• _Data block_:
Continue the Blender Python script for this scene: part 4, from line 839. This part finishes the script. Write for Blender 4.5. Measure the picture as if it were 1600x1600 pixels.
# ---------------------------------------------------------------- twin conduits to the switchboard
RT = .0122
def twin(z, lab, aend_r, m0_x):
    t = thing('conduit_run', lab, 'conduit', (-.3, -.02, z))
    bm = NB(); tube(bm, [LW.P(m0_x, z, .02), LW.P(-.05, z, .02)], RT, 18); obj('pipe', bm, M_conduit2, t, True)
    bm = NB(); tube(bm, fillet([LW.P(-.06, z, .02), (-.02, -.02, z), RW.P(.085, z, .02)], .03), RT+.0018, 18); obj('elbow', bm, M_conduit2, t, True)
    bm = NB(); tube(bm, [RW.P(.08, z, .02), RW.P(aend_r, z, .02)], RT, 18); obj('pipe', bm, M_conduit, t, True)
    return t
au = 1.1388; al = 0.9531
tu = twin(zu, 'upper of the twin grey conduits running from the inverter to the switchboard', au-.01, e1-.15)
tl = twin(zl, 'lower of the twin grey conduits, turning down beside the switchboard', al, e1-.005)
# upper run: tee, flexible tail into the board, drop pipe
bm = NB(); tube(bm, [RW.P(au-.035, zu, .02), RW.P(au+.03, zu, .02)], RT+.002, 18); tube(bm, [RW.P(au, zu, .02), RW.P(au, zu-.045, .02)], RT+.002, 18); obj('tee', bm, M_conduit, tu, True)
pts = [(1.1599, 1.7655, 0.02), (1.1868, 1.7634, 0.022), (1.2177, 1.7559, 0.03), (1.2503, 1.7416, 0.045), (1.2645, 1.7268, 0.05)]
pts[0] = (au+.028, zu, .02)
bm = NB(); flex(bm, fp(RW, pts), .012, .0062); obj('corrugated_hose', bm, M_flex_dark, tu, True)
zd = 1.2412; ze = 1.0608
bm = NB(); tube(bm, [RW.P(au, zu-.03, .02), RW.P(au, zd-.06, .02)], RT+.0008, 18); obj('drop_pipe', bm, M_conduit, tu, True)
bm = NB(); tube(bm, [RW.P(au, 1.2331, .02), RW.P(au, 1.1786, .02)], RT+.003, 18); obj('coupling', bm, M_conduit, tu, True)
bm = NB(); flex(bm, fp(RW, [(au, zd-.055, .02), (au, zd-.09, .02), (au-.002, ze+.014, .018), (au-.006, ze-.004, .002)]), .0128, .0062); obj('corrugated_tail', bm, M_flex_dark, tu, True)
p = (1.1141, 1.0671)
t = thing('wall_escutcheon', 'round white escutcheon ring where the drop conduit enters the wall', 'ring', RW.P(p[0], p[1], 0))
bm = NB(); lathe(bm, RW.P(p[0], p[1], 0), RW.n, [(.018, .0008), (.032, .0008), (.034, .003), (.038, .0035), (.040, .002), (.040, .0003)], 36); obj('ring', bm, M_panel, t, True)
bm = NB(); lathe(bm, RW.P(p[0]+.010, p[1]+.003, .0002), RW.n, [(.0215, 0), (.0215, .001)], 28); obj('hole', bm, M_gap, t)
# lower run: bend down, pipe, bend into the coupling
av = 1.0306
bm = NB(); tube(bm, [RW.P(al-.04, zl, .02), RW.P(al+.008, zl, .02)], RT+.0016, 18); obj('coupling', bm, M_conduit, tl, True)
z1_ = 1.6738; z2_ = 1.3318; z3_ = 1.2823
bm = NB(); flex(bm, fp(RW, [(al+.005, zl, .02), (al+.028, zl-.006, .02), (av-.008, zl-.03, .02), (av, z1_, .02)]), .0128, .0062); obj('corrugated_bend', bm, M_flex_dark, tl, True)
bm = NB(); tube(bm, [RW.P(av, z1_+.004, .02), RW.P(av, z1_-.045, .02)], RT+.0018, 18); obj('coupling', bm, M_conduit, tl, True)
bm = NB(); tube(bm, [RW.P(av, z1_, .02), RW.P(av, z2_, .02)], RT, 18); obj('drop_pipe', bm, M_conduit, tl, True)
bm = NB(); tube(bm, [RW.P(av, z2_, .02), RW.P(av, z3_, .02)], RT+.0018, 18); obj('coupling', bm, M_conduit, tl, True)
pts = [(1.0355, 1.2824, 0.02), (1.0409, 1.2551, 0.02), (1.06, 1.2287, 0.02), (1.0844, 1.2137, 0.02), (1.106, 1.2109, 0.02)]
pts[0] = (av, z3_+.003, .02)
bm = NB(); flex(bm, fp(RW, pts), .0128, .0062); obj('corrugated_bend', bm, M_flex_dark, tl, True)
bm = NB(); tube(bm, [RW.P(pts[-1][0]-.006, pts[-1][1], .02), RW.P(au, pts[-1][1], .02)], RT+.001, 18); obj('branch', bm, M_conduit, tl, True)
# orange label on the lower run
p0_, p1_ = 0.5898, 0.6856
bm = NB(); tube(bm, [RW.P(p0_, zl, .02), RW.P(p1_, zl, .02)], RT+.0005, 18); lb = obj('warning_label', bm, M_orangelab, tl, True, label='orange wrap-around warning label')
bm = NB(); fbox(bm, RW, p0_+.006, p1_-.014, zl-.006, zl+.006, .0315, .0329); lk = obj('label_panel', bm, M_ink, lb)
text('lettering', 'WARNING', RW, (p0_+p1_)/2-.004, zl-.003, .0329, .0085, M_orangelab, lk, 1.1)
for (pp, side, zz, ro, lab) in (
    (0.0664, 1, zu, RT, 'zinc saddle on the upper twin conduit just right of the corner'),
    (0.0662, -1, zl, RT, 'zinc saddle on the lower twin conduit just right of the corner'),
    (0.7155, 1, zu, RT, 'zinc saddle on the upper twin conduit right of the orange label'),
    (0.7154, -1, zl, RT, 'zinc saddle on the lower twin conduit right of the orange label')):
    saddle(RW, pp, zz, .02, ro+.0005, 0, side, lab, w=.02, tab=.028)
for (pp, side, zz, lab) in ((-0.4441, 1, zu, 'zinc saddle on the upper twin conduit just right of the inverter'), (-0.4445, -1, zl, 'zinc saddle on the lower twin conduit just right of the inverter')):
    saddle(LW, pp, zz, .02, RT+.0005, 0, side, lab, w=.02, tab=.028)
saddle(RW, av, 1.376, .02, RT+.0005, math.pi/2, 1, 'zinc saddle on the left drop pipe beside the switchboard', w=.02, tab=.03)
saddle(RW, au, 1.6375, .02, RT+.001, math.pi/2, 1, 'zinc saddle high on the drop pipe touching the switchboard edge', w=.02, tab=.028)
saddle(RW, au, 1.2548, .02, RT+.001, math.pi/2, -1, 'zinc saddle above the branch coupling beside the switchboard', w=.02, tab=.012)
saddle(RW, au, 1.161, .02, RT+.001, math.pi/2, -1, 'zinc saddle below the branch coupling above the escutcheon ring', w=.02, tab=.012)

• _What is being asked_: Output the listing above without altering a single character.

• _Solved problem_:
Continue the Blender Python script for this scene: part 4, from line 839. This part finishes the script. Write for Blender 4.5. Measure the picture as if it were 1600x1600 pixels.
# ---------------------------------------------------------------- twin conduits to the switchboard
RT = .0122
def twin(z, lab, aend_r, m0_x):
    t = thing('conduit_run', lab, 'conduit', (-.3, -.02, z))
    bm = NB(); tube(bm, [LW.P(m0_x, z, .02), LW.P(-.05, z, .02)], RT, 18); obj('pipe', bm, M_conduit2, t, True)
    bm = NB(); tube(bm, fillet([LW.P(-.06, z, .02), (-.02, -.02, z), RW.P(.085, z, .02)], .03), RT+.0018, 18); obj('elbow', bm, M_conduit2, t, True)
    bm = NB(); tube(bm, [RW.P(.08, z, .02), RW.P(aend_r, z, .02)], RT, 18); obj('pipe', bm, M_conduit, t, True)
    return t
au = 1.1388; al = 0.9531
tu = twin(zu, 'upper of the twin grey conduits running from the inverter to the switchboard', au-.01, e1-.15)
tl = twin(zl, 'lower of the twin grey conduits, turning down beside the switchboard', al, e1-.005)
# upper run: tee, flexible tail into the board, drop pipe
bm = NB(); tube(bm, [RW.P(au-.035, zu, .02), RW.P(au+.03, zu, .02)], RT+.002, 18); tube(bm, [RW.P(au, zu, .02), RW.P(au, zu-.045, .02)], RT+.002, 18); obj('tee', bm, M_conduit, tu, True)
pts = [(1.1599, 1.7655, 0.02), (1.1868, 1.7634, 0.022), (1.2177, 1.7559, 0.03), (1.2503, 1.7416, 0.045), (1.2645, 1.7268, 0.05)]
pts[0] = (au+.028, zu, .02)
bm = NB(); flex(bm, fp(RW, pts), .012, .0062); obj('corrugated_hose', bm, M_flex_dark, tu, True)
zd = 1.2412; ze = 1.0608
bm = NB(); tube(bm, [RW.P(au, zu-.03, .02), RW.P(au, zd-.06, .02)], RT+.0008, 18); obj('drop_pipe', bm, M_conduit, tu, True)
bm = NB(); tube(bm, [RW.P(au, 1.2331, .02), RW.P(au, 1.1786, .02)], RT+.003, 18); obj('coupling', bm, M_conduit, tu, True)
bm = NB(); flex(bm, fp(RW, [(au, zd-.055, .02), (au, zd-.09, .02), (au-.002, ze+.014, .018), (au-.006, ze-.004, .002)]), .0128, .0062); obj('corrugated_tail', bm, M_flex_dark, tu, True)
p = (1.1141, 1.0671)
t = thing('wall_escutcheon', 'round white escutcheon ring where the drop conduit enters the wall', 'ring', RW.P(p[0], p[1], 0))
bm = NB(); lathe(bm, RW.P(p[0], p[1], 0), RW.n, [(.018, .0008), (.032, .0008), (.034, .003), (.038, .0035), (.040, .002), (.040, .0003)], 36); obj('ring', bm, M_panel, t, True)
bm = NB(); lathe(bm, RW.P(p[0]+.010, p[1]+.003, .0002), RW.n, [(.0215, 0), (.0215, .001)], 28); obj('hole', bm, M_gap, t)
# lower run: bend down, pipe, bend into the coupling
av = 1.0306
bm = NB(); tube(bm, [RW.P(al-.04, zl, .02), RW.P(al+.008, zl, .02)], RT+.0016, 18); obj('coupling', bm, M_conduit, tl, True)
z1_ = 1.6738; z2_ = 1.3318; z3_ = 1.2823
bm = NB(); flex(bm, fp(RW, [(al+.005, zl, .02), (al+.028, zl-.006, .02), (av-.008, zl-.03, .02), (av, z1_, .02)]), .0128, .0062); obj('corrugated_bend', bm, M_flex_dark, tl, True)
bm = NB(); tube(bm, [RW.P(av, z1_+.004, .02), RW.P(av, z1_-.045, .02)], RT+.0018, 18); obj('coupling', bm, M_conduit, tl, True)
bm = NB(); tube(bm, [RW.P(av, z1_, .02), RW.P(av, z2_, .02)], RT, 18); obj('drop_pipe', bm, M_conduit, tl, True)
bm = NB(); tube(bm, [RW.P(av, z2_, .02), RW.P(av, z3_, .02)], RT+.0018, 18); obj('coupling', bm, M_conduit, tl, True)
pts = [(1.0355, 1.2824, 0.02), (1.0409, 1.2551, 0.02), (1.06, 1.2287, 0.02), (1.0844, 1.2137, 0.02), (1.106, 1.2109, 0.02)]
pts[0] = (av, z3_+.003, .02)
bm = NB(); flex(bm, fp(RW, pts), .0128, .0062); obj('corrugated_bend', bm, M_flex_dark, tl, True)
bm = NB(); tube(bm, [RW.P(pts[-1][0]-.006, pts[-1][1], .02), RW.P(au, pts[-1][1], .02)], RT+.001, 18); obj('branch', bm, M_conduit, tl, True)
# orange label on the lower run
p0_, p1_ = 0.5898, 0.6856
bm = NB(); tube(bm, [RW.P(p0_, zl, .02), RW.P(p1_, zl, .02)], RT+.0005, 18); lb = obj('warning_label', bm, M_orangelab, tl, True, label='orange wrap-around warning label')
bm = NB(); fbox(bm, RW, p0_+.006, p1_-.014, zl-.006, zl+.006, .0315, .0329); lk = obj('label_panel', bm, M_ink, lb)
text('lettering', 'WARNING', RW, (p0_+p1_)/2-.004, zl-.003, .0329, .0085, M_orangelab, lk, 1.1)
for (pp, side, zz, ro, lab) in (
    (0.0664, 1, zu, RT, 'zinc saddle on the upper twin conduit just right of the corner'),
    (0.0662, -1, zl, RT, 'zinc saddle on the lower twin conduit just right of the corner'),
    (0.7155, 1, zu, RT, 'zinc saddle on the upper twin conduit right of the orange label'),
    (0.7154, -1, zl, RT, 'zinc saddle on the lower twin conduit right of the orange label')):
    saddle(RW, pp, zz, .02, ro+.0005, 0, side, lab, w=.02, tab=.028)
for (pp, side, zz, lab) in ((-0.4441, 1, zu, 'zinc saddle on the upper twin conduit just right of the inverter'), (-0.4445, -1, zl, 'zinc saddle on the lower twin conduit just right of the inverter')):
    saddle(LW, pp, zz, .02, RT+.0005, 0, side, lab, w=.02, tab=.028)
saddle(RW, av, 1.376, .02, RT+.0005, math.pi/2, 1, 'zinc saddle on the left drop pipe beside the switchboard', w=.02, tab=.03)
saddle(RW, au, 1.6375, .02, RT+.001, math.pi/2, 1, 'zinc saddle high on the drop pipe touching the switchboard edge', w=.02, tab=.028)
saddle(RW, au, 1.2548, .02, RT+.001, math.pi/2, -1, 'zinc saddle above the branch coupling beside the switchboard', w=.02, tab=.012)
saddle(RW, au, 1.161, .02, RT+.001, math.pi/2, -1, 'zinc saddle below the branch coupling above the escutcheon ring', w=.02, tab=.012)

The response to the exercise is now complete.